**Collected data**.
** start **

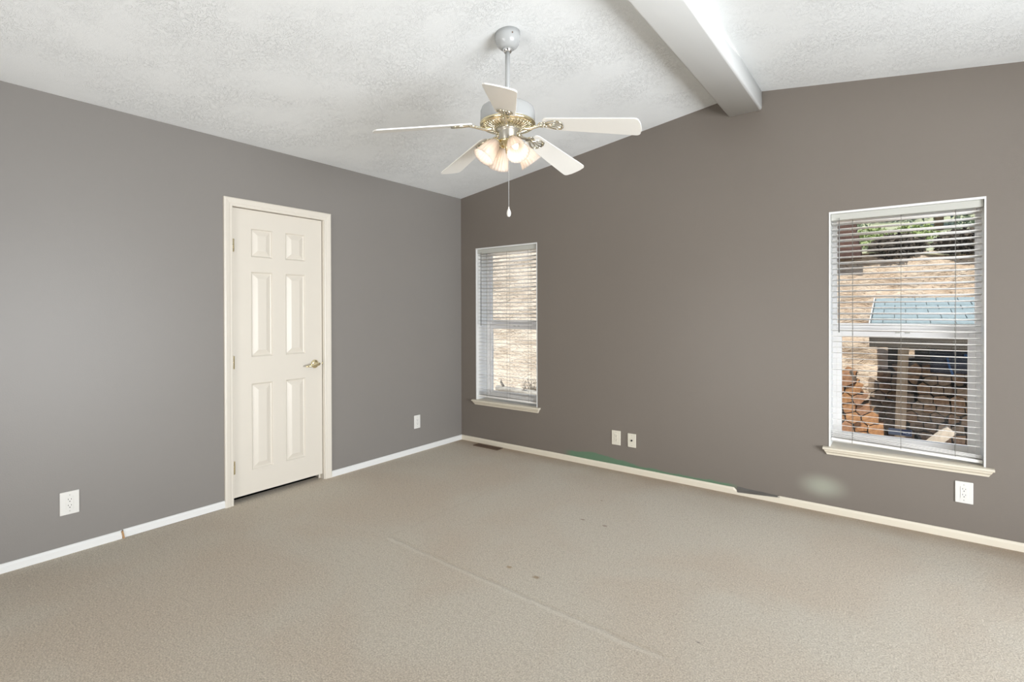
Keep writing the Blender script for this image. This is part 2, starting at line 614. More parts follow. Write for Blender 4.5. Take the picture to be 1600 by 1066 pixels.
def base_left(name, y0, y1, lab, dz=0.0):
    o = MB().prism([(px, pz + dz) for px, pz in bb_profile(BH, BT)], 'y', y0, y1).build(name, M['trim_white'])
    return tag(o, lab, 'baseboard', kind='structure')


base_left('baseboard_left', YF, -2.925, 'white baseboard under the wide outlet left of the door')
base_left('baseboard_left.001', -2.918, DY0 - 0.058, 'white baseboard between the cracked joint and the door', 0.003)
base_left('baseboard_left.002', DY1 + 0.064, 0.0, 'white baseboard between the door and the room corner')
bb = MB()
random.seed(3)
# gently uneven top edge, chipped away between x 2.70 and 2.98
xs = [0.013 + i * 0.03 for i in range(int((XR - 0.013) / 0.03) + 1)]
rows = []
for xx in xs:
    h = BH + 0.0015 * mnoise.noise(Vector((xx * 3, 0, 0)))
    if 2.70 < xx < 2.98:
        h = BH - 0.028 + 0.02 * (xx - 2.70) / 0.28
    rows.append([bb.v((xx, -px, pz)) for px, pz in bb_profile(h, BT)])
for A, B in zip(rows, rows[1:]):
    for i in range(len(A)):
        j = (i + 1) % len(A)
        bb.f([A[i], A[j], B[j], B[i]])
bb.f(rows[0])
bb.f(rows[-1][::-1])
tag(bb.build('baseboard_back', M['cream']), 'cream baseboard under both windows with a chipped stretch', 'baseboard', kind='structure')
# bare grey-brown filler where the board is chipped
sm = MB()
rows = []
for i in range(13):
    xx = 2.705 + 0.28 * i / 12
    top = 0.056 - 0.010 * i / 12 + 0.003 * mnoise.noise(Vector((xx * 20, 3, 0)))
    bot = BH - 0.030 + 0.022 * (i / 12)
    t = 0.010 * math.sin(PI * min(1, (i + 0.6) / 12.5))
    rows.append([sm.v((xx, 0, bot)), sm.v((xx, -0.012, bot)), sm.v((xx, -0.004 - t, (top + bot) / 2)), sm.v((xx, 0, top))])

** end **
** start **

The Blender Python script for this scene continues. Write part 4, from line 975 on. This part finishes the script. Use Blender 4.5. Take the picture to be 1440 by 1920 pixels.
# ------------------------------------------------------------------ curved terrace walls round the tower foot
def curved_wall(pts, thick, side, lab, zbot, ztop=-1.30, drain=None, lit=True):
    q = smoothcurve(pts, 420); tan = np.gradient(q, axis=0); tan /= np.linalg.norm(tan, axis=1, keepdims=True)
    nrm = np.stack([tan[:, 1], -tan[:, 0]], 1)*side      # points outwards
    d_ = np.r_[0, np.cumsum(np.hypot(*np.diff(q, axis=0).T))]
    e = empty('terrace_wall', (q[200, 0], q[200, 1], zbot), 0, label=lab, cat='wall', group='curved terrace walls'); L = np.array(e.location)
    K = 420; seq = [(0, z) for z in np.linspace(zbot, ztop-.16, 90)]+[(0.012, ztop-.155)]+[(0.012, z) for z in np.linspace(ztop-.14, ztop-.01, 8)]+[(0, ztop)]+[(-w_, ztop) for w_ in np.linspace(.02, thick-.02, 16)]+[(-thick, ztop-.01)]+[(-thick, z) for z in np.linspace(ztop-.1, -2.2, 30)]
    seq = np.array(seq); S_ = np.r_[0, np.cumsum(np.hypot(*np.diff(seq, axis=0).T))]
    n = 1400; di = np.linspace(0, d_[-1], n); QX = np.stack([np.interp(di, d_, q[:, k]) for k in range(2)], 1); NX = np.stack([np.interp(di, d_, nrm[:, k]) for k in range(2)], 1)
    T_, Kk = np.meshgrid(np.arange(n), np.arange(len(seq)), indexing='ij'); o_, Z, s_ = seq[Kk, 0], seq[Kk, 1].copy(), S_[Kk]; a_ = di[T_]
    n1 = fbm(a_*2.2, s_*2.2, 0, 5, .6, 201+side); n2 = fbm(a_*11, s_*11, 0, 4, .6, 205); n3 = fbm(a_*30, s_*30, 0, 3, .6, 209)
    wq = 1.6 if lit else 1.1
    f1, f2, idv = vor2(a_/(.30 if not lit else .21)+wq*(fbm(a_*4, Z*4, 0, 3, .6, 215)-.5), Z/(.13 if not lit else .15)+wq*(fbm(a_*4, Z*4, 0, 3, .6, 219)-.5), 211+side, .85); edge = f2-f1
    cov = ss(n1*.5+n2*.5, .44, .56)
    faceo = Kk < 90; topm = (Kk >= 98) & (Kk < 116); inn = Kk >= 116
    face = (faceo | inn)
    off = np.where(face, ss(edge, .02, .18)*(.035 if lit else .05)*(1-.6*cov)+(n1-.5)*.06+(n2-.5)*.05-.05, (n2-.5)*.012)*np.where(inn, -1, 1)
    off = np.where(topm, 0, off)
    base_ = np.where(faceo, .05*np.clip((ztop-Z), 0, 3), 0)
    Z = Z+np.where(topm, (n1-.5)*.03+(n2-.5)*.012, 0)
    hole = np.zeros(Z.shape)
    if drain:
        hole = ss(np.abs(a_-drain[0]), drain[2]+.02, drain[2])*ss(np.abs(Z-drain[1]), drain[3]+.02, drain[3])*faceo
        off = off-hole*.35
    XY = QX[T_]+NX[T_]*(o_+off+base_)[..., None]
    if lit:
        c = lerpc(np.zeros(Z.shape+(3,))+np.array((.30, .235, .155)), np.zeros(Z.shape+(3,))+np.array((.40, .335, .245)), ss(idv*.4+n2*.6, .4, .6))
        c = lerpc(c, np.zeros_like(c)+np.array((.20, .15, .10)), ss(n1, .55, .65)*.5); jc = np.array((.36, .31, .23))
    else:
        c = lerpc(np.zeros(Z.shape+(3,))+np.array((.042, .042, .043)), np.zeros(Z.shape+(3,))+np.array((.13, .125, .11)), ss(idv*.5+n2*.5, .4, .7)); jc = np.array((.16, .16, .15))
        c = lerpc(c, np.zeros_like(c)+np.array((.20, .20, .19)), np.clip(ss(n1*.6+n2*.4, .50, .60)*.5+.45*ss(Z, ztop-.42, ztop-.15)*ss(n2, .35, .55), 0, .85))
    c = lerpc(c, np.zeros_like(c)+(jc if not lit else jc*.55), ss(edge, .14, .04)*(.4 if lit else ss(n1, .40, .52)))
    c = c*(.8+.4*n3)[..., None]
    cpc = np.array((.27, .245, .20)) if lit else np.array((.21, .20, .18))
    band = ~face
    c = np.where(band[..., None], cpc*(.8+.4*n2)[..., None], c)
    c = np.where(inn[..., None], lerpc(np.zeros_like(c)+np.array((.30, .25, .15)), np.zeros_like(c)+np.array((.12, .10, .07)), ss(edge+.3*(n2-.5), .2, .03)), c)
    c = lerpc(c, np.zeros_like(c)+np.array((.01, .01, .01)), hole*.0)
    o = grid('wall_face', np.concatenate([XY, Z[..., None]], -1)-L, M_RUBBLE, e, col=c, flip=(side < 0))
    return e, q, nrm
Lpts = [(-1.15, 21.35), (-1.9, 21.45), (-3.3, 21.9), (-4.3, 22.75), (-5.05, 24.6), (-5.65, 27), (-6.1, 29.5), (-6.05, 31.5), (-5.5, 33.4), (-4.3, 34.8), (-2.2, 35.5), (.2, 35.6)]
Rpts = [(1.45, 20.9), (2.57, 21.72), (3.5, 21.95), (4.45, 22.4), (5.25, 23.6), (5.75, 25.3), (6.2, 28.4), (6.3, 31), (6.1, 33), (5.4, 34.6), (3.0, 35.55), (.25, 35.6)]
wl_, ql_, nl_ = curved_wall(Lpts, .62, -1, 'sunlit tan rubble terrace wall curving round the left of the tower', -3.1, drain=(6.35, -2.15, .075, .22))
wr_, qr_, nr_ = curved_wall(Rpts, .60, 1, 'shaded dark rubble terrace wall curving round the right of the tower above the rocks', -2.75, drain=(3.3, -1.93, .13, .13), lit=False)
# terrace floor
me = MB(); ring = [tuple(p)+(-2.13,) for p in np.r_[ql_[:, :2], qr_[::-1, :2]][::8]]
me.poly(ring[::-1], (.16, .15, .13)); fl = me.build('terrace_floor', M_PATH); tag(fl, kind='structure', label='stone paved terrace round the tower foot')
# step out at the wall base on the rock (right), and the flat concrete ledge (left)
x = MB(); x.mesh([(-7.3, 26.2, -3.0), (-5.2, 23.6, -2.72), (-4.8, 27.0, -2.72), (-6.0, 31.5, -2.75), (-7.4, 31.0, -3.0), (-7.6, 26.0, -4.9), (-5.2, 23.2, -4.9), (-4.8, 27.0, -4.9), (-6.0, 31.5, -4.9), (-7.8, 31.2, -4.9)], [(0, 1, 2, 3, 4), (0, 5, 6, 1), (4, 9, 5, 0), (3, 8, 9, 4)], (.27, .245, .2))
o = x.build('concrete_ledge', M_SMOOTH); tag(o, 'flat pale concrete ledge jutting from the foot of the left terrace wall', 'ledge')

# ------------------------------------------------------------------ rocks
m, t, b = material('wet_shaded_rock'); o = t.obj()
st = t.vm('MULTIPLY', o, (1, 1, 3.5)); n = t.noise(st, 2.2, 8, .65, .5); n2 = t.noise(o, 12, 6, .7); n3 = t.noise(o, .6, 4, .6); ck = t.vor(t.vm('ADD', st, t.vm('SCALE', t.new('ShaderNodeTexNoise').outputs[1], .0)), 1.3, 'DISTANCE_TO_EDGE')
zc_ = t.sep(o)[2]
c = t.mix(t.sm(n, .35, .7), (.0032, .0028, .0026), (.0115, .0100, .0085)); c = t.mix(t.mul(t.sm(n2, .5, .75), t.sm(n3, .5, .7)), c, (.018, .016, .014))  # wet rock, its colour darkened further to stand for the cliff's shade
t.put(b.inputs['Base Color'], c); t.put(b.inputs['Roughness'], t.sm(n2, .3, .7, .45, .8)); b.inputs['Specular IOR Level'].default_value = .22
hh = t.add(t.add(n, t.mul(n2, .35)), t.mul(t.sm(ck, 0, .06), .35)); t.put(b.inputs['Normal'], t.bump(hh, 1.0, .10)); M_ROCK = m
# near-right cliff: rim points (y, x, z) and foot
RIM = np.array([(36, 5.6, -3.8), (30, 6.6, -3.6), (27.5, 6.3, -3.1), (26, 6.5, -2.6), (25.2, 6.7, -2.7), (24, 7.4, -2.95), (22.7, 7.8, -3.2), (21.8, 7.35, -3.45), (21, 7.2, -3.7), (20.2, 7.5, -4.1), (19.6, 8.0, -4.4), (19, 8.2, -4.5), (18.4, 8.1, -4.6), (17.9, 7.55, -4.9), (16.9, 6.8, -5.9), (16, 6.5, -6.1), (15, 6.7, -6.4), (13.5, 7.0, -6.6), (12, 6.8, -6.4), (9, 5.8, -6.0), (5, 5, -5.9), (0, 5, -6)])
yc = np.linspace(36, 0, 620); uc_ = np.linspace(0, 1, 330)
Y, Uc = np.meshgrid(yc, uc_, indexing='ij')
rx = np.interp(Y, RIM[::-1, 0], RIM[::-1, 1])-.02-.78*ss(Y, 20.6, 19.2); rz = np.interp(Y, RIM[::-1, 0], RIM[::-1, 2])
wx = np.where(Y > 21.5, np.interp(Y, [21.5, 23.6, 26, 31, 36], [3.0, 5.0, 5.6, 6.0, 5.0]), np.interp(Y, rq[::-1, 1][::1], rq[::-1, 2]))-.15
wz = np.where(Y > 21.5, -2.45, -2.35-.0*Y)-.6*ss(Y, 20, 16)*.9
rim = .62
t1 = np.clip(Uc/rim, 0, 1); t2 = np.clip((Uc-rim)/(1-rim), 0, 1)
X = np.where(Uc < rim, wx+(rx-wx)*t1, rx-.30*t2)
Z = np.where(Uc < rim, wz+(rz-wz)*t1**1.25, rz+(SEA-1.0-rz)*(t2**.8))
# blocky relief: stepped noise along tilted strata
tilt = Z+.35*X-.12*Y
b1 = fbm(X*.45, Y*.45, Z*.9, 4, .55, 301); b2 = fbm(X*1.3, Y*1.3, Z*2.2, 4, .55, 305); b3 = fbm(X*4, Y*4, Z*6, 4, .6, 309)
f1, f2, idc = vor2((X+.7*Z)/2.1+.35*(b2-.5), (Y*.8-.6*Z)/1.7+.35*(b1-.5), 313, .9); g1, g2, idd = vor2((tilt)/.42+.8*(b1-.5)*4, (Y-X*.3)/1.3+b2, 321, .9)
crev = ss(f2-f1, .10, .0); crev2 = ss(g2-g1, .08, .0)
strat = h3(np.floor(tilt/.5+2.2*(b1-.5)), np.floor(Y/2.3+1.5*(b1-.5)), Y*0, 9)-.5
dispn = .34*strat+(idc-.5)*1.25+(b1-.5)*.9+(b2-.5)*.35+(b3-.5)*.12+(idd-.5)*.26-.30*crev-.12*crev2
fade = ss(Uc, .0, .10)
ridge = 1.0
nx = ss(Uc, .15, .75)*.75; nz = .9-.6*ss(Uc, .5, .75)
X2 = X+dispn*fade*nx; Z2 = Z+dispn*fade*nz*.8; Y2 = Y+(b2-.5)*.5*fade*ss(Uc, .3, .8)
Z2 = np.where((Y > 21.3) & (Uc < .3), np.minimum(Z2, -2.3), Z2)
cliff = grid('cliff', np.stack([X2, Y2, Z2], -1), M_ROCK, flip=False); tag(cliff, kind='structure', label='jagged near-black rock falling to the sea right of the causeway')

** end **

Nothing but the lines from the one with "wr_, qr_, nr_" through the one with "o = x.build('concrete_ledge', M_SMOOTH);" should be retyped; include both and keep them exact.

**RESULT**.
wr_, qr_, nr_ = curved_wall(Rpts, .60, 1, 'shaded dark rubble terrace wall curving round the right of the tower above the rocks', -2.75, drain=(3.3, -1.93, .13, .13), lit=False)
# terrace floor
me = MB(); ring = [tuple(p)+(-2.13,) for p in np.r_[ql_[:, :2], qr_[::-1, :2]][::8]]
me.poly(ring[::-1], (.16, .15, .13)); fl = me.build('terrace_floor', M_PATH); tag(fl, kind='structure', label='stone paved terrace round the tower foot')
# step out at the wall base on the rock (right), and the flat concrete ledge (left)
x = MB(); x.mesh([(-7.3, 26.2, -3.0), (-5.2, 23.6, -2.72), (-4.8, 27.0, -2.72), (-6.0, 31.5, -2.75), (-7.4, 31.0, -3.0), (-7.6, 26.0, -4.9), (-5.2, 23.2, -4.9), (-4.8, 27.0, -4.9), (-6.0, 31.5, -4.9), (-7.8, 31.2, -4.9)], [(0, 1, 2, 3, 4), (0, 5, 6, 1), (4, 9, 5, 0), (3, 8, 9, 4)], (.27, .245, .2))
o = x.build('concrete_ledge', M_SMOOTH); tag(o, 'flat pale concrete ledge jutting from the foot of the left terrace wall', 'ledge')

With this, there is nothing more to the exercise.